## Source records:

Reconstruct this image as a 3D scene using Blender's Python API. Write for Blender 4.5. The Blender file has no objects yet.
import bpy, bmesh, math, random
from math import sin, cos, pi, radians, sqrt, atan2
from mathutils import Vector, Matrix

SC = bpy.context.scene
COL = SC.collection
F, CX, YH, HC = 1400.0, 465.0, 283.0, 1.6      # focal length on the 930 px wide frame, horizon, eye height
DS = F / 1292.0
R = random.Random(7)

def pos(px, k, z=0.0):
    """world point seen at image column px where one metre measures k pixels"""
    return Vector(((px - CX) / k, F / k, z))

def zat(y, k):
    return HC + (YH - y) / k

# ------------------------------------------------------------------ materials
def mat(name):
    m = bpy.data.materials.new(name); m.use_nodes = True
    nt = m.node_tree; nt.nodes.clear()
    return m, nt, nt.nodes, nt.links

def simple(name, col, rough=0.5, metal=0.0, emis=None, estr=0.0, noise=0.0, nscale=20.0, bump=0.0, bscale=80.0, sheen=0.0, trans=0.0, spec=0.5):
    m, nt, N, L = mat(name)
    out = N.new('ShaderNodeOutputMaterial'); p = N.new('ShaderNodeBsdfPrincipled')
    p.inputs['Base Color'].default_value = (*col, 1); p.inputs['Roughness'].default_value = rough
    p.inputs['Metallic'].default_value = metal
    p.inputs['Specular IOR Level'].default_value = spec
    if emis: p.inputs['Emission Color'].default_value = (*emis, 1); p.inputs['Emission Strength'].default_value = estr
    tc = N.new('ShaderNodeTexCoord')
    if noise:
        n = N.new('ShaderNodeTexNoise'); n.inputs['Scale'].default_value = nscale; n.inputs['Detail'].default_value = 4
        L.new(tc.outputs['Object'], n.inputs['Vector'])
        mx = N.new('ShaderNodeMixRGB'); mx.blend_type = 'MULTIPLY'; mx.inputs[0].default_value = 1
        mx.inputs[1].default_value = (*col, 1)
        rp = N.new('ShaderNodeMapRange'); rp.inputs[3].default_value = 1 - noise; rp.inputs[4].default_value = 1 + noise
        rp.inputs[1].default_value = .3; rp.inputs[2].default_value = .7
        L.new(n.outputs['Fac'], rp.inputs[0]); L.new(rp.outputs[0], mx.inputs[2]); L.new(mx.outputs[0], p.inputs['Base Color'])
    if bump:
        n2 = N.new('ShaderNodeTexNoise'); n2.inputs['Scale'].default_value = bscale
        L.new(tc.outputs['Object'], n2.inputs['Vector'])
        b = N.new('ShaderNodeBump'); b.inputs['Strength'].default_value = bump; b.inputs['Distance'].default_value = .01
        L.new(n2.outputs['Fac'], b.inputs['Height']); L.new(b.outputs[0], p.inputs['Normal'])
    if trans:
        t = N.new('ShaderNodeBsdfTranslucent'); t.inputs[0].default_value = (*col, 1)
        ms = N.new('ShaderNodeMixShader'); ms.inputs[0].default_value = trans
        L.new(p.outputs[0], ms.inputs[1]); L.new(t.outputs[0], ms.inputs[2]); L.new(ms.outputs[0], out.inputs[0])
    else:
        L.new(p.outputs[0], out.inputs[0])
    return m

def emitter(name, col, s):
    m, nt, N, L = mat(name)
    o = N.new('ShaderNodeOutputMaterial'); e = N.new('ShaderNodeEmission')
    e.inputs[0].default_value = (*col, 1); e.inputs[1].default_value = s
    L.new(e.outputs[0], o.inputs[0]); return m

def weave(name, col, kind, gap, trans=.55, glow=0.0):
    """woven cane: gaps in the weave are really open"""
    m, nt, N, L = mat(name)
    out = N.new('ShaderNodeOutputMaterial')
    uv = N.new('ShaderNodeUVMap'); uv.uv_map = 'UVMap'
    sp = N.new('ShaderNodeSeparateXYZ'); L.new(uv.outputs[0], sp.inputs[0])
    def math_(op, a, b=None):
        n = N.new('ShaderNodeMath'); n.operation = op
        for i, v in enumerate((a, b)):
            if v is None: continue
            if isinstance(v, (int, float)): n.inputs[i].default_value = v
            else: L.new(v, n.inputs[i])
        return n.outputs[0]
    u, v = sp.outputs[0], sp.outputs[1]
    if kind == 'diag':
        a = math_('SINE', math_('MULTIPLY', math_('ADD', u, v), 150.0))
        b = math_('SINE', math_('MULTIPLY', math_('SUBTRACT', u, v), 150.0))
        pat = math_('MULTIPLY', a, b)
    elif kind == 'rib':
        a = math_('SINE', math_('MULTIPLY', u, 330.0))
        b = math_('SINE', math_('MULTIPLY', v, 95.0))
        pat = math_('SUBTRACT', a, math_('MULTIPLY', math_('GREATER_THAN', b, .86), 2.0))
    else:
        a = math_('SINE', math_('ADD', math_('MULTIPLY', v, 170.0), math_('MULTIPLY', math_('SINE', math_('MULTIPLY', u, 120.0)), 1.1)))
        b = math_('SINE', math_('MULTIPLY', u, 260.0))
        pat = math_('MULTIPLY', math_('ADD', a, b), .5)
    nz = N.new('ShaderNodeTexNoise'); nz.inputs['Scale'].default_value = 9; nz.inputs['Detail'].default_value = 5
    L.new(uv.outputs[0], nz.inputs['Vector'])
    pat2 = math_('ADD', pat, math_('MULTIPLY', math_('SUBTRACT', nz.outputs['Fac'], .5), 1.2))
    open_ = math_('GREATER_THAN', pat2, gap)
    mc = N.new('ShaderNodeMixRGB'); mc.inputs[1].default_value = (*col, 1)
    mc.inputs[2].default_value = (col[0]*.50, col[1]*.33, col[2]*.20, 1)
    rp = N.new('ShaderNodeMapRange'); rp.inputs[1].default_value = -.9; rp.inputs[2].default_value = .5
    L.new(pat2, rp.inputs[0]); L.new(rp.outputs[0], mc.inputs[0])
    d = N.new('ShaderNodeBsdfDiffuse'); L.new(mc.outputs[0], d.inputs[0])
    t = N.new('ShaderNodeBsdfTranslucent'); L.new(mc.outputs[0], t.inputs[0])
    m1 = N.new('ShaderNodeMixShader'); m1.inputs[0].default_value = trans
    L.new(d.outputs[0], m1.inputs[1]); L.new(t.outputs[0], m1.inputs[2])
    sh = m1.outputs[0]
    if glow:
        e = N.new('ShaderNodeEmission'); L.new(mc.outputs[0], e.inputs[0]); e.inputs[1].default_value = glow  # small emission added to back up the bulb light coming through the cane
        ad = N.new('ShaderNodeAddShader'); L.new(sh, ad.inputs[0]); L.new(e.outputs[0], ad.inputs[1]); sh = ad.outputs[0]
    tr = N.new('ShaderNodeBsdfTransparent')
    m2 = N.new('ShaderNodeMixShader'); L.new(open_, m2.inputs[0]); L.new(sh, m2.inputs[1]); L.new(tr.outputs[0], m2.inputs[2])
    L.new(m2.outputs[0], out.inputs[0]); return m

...

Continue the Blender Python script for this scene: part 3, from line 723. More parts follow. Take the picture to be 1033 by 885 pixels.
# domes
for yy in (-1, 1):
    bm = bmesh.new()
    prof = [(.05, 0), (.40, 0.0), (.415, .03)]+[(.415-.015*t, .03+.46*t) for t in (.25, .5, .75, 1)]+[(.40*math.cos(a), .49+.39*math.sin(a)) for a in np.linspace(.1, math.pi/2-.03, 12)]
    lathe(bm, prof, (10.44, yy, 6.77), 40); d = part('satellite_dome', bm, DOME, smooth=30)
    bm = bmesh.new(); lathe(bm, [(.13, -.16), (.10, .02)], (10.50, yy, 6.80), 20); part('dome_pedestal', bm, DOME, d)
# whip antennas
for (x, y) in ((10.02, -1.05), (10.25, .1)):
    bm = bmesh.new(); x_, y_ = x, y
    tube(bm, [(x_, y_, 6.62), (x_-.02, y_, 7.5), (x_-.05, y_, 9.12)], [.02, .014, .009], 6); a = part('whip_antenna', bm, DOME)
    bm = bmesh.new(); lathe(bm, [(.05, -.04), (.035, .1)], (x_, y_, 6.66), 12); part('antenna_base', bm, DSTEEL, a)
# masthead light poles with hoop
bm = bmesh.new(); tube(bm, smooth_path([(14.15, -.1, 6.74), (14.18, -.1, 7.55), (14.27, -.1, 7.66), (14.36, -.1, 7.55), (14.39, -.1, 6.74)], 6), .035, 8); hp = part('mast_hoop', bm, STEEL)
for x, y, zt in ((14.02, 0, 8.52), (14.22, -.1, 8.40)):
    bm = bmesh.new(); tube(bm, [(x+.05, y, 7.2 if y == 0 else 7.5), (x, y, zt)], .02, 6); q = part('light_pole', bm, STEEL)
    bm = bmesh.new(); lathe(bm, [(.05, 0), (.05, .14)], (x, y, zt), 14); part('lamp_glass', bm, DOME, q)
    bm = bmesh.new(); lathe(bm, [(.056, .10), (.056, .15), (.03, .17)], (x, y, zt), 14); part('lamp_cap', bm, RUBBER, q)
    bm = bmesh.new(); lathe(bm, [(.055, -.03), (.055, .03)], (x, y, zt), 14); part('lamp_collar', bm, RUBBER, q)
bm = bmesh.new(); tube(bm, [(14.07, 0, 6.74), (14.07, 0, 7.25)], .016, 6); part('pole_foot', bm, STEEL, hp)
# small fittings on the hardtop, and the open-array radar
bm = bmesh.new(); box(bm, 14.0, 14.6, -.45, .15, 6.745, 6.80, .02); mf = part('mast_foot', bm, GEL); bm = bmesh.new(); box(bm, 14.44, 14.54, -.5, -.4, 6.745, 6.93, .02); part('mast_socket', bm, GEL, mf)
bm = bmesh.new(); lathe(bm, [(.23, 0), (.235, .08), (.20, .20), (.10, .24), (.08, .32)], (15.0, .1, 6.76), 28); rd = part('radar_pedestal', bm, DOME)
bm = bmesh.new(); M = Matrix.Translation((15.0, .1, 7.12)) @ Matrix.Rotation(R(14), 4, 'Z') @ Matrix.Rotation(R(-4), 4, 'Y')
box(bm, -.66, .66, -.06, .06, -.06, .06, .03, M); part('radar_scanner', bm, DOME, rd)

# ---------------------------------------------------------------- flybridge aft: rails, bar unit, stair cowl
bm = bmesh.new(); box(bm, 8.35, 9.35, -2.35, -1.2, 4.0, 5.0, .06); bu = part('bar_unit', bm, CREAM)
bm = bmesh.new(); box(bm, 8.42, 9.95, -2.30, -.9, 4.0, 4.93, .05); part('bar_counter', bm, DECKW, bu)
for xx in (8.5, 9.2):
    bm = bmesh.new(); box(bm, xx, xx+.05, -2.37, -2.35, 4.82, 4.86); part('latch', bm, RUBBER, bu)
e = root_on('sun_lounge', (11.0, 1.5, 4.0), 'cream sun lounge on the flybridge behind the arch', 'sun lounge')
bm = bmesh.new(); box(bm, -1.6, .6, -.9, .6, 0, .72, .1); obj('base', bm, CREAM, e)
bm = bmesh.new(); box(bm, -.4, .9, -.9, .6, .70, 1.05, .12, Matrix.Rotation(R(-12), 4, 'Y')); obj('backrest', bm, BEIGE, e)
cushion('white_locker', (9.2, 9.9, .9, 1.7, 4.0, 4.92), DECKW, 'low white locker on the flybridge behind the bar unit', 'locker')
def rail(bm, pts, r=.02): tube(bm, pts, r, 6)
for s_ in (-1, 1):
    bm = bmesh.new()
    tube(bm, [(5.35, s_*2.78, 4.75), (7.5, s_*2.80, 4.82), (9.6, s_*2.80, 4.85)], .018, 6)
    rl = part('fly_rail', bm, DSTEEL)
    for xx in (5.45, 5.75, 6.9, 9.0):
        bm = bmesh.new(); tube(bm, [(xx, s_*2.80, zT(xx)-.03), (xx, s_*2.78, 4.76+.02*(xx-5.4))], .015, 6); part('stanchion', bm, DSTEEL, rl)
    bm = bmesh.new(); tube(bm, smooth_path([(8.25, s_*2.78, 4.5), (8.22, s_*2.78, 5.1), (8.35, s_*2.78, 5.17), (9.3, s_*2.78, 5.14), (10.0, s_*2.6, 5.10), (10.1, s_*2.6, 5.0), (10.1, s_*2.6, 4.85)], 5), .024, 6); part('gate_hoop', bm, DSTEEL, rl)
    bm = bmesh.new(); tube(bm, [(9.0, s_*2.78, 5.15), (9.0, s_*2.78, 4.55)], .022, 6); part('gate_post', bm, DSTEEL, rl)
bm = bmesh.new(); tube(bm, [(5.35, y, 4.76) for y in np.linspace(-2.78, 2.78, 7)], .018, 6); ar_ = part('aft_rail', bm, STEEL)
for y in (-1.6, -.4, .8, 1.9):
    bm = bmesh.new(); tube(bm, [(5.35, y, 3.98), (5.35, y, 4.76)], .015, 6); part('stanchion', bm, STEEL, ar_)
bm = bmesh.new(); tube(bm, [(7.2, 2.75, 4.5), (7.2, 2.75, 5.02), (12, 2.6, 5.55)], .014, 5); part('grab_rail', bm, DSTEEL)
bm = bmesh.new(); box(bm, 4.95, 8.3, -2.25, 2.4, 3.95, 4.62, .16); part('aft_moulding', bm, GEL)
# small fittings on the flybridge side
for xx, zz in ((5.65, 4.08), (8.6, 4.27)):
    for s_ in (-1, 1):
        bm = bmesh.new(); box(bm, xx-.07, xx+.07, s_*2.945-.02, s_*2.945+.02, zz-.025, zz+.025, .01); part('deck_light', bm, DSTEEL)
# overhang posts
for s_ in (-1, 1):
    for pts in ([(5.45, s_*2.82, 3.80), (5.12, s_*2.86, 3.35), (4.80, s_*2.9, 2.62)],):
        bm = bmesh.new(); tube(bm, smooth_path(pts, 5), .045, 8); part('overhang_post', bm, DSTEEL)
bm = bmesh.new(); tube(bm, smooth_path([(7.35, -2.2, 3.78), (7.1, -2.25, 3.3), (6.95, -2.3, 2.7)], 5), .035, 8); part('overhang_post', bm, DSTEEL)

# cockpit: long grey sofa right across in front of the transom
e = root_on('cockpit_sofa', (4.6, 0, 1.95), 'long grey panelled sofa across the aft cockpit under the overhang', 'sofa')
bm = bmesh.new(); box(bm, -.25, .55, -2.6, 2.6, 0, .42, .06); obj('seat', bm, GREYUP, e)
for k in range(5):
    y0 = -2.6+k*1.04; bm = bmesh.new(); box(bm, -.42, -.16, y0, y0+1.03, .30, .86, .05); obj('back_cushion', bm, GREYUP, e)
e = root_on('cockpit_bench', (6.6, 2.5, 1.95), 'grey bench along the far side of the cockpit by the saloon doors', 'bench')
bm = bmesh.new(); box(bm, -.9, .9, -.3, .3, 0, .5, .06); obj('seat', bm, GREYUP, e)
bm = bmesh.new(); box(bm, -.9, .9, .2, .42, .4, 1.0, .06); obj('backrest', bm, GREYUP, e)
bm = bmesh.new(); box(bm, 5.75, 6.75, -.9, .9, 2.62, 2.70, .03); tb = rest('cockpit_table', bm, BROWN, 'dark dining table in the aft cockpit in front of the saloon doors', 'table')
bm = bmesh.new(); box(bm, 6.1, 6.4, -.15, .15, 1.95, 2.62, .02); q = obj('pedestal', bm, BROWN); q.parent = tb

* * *

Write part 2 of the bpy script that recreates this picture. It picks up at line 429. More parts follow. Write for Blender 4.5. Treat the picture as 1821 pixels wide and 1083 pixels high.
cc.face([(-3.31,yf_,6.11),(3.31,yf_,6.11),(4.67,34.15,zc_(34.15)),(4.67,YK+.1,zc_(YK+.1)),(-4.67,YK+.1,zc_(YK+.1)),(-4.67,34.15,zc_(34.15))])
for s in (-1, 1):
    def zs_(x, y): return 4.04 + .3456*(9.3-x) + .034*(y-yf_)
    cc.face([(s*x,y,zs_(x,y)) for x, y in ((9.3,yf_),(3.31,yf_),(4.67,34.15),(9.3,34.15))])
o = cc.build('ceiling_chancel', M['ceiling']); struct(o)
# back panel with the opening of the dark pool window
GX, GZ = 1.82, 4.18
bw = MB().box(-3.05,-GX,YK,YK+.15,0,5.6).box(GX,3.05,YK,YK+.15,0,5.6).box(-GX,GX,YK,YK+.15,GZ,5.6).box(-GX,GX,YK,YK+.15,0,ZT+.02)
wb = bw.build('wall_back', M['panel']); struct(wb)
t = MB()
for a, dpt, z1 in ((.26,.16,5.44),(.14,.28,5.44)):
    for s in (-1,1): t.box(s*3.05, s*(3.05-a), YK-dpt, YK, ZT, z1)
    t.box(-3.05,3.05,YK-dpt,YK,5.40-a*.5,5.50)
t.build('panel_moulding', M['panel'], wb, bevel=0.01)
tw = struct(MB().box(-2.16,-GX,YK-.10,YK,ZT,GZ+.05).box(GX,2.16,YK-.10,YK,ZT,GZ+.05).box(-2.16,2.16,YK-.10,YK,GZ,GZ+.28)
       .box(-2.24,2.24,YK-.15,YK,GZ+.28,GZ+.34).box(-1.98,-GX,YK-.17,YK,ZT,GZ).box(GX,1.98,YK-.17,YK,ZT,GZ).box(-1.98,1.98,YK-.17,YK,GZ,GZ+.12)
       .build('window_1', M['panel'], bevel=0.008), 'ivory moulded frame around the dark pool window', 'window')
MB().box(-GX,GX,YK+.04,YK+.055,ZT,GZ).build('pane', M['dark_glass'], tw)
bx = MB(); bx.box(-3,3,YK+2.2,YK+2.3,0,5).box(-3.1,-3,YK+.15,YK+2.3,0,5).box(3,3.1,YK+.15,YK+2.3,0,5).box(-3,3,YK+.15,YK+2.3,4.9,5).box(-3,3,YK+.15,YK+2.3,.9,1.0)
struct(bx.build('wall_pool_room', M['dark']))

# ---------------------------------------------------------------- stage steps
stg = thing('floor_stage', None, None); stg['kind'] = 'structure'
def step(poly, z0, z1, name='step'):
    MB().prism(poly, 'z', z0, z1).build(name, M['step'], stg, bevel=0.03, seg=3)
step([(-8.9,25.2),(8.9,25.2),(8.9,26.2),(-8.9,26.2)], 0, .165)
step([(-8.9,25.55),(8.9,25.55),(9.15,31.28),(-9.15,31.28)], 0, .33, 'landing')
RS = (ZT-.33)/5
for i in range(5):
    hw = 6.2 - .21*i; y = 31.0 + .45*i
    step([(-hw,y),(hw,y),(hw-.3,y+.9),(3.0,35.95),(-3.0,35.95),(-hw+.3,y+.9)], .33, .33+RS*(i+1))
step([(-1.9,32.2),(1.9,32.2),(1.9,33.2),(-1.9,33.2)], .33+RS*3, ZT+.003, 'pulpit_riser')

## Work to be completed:
Only the lines from the one with "Write part 2" to the one with "struct(bx.build('wall_pool_room', M['dark']))" are wanted; extract them exactly, both ends included.

## The answer:
Write part 2 of the bpy script that recreates this picture. It picks up at line 429. More parts follow. Write for Blender 4.5. Treat the picture as 1821 pixels wide and 1083 pixels high.
cc.face([(-3.31,yf_,6.11),(3.31,yf_,6.11),(4.67,34.15,zc_(34.15)),(4.67,YK+.1,zc_(YK+.1)),(-4.67,YK+.1,zc_(YK+.1)),(-4.67,34.15,zc_(34.15))])
for s in (-1, 1):
    def zs_(x, y): return 4.04 + .3456*(9.3-x) + .034*(y-yf_)
    cc.face([(s*x,y,zs_(x,y)) for x, y in ((9.3,yf_),(3.31,yf_),(4.67,34.15),(9.3,34.15))])
o = cc.build('ceiling_chancel', M['ceiling']); struct(o)
# back panel with the opening of the dark pool window
GX, GZ = 1.82, 4.18
bw = MB().box(-3.05,-GX,YK,YK+.15,0,5.6).box(GX,3.05,YK,YK+.15,0,5.6).box(-GX,GX,YK,YK+.15,GZ,5.6).box(-GX,GX,YK,YK+.15,0,ZT+.02)
wb = bw.build('wall_back', M['panel']); struct(wb)
t = MB()
for a, dpt, z1 in ((.26,.16,5.44),(.14,.28,5.44)):
    for s in (-1,1): t.box(s*3.05, s*(3.05-a), YK-dpt, YK, ZT, z1)
    t.box(-3.05,3.05,YK-dpt,YK,5.40-a*.5,5.50)
t.build('panel_moulding', M['panel'], wb, bevel=0.01)
tw = struct(MB().box(-2.16,-GX,YK-.10,YK,ZT,GZ+.05).box(GX,2.16,YK-.10,YK,ZT,GZ+.05).box(-2.16,2.16,YK-.10,YK,GZ,GZ+.28)
       .box(-2.24,2.24,YK-.15,YK,GZ+.28,GZ+.34).box(-1.98,-GX,YK-.17,YK,ZT,GZ).box(GX,1.98,YK-.17,YK,ZT,GZ).box(-1.98,1.98,YK-.17,YK,GZ,GZ+.12)
       .build('window_1', M['panel'], bevel=0.008), 'ivory moulded frame around the dark pool window', 'window')
MB().box(-GX,GX,YK+.04,YK+.055,ZT,GZ).build('pane', M['dark_glass'], tw)
bx = MB(); bx.box(-3,3,YK+2.2,YK+2.3,0,5).box(-3.1,-3,YK+.15,YK+2.3,0,5).box(3,3.1,YK+.15,YK+2.3,0,5).box(-3,3,YK+.15,YK+2.3,4.9,5).box(-3,3,YK+.15,YK+2.3,.9,1.0)
struct(bx.build('wall_pool_room', M['dark']))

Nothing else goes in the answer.